Para Norberto Lobo a guitarra ainda é como um game boy
Não lhe fazemos favor nenhum se dissermos que Norberto Lobo é um dos grandes guitarristas portugueses. Já lá vão quase dez anos desde o seu primeiro álbum a solo, Mudar de Bina, e ao sexto Lobo parece mais depurado do que nunca. Este chama-se Muxama, como a iguaria algarvia, espécie de presunto do mar, feita de atum seco e salgado. Sem raízes do Algarve, o músico diz que esse é um prato que come "em família de vez em quando, portanto talvez associe a isso". "E gosto do som da palavra", acrescenta.
Estamos no Jardim da Estrela, em Lisboa. Norberto está à civil. Sem guitarra, portanto. Quem passa pode não fazer ideia, por isso, do som que ele produz quando curvado, agarrado à guitarra, um pedal aqui e ali, a tocar quase sem levantar a cabeça. Será assim hoje no Teatro Maria Matos às 22.00, no primeiro de oito concertos em que Norberto leva Muxama às salas.
Um disco nasce quando começa a aparecer "um conjunto de músicas que apontem na mesma direção". Às vezes, haveria de dizer depois, trata-se de um som. "Começo a perceber que aquilo é um bocadinho da mesma manta de retalhos, tipo peças do puzzle. 'Ah, isto é o cantinho, isto é o meio, estas são as duas azuis, deve ser a orelha.'" Assim nasceu Muxama, que, se tem uma narrativa, ela "é mais musical do que outra coisa qualquer".
Neste disco que fecha com uma música homónima, em que lá mesmo no "finzinho" damos conta do arco a passar pelas cordas da guitarra, há uma outra que se chama Legionella. "Foi feita num dia em que eu li essa notícia, nas primeiras vezes em que se começou a falar da legionella. Depois tornou-se num título de trabalho, um bocado mnemónico, para eu me lembrar que era aquela malha e ficou. Gosto do som da palavra, também. Há palavras bonitas que querem dizer coisas muito feias, já estive a falar disso com um amigo", comenta. Há outra chamada Oma, palavra que quer dizer "avó" em alemão, e que Norberto fez a pensar na sua avó, como motivo da canção a quem é dedicada. Nada de estranho, se nos lembrarmos de Balada para Lhasa, dedicado à música Lhasa de Sela em Fala Mansa (2011) ou Ayrton Senna em Pata Lenta (2009), para o piloto de Fórmula 1.

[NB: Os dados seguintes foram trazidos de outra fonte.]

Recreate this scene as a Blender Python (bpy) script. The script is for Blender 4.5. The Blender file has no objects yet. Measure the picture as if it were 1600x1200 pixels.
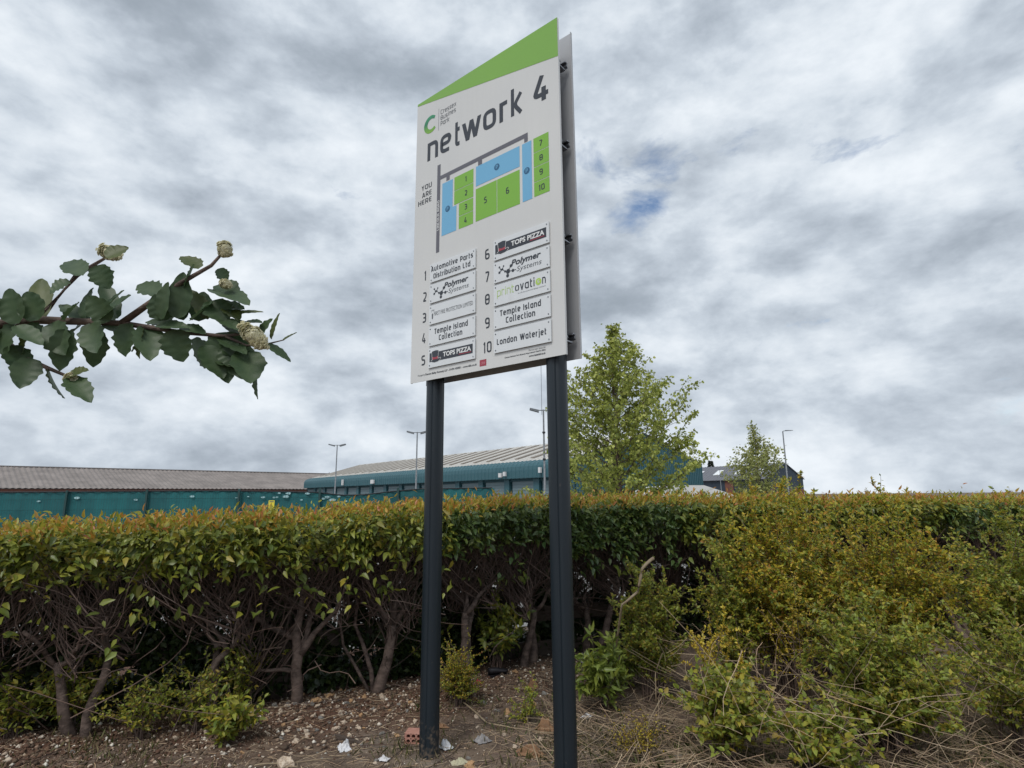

Norberto, nascido em Lisboa em 1982, tantas vezes comparado a Carlos Paredes ou a John Fahey, diz que nem sempre consegue arrancar o som que quer da guitarra. Acontece, conta, "ter um som na cabeça e andar à procura dele, às vezes demora anos". Para isso também servem os pedais que usa, pois um pedal, como diz "abre mais uma janela na casa", e acontece-lhe precisar de alguns que só muito mais tarde são inventados. Quando encontra o som que procura? "Aborreço-me e passo para outra coisa", responde.
Tinha uns "sete, oito anos" quando começou a tocar. Nada de sério, "era mais uma cena que havia para lá", para casa, e que os irmãos - entre eles Manuel Mesquita, com quem tocou nos Norman e compositor de Slowz, deste álbum - tocavam. "Era como o game boy", afirma. Hoje ainda é assim. A guitarra "ainda é como um game boy, ainda é uma brincadeira, ainda é um jogo. Normalmente o problema é ter de parar de tocar, é ter outras coisas na vida para fazer."
Hoje haverá Muxama no Maria Matos. Reconheceremos as músicas de que é feito, certos de antemão que Lobo nunca as toca da mesma forma. Porque aquilo que está na gravação "é só aquele dia: não é um vídeo, é uma fotografia." Fotografia, acrescente-se, de mais um dia com o seu game boy.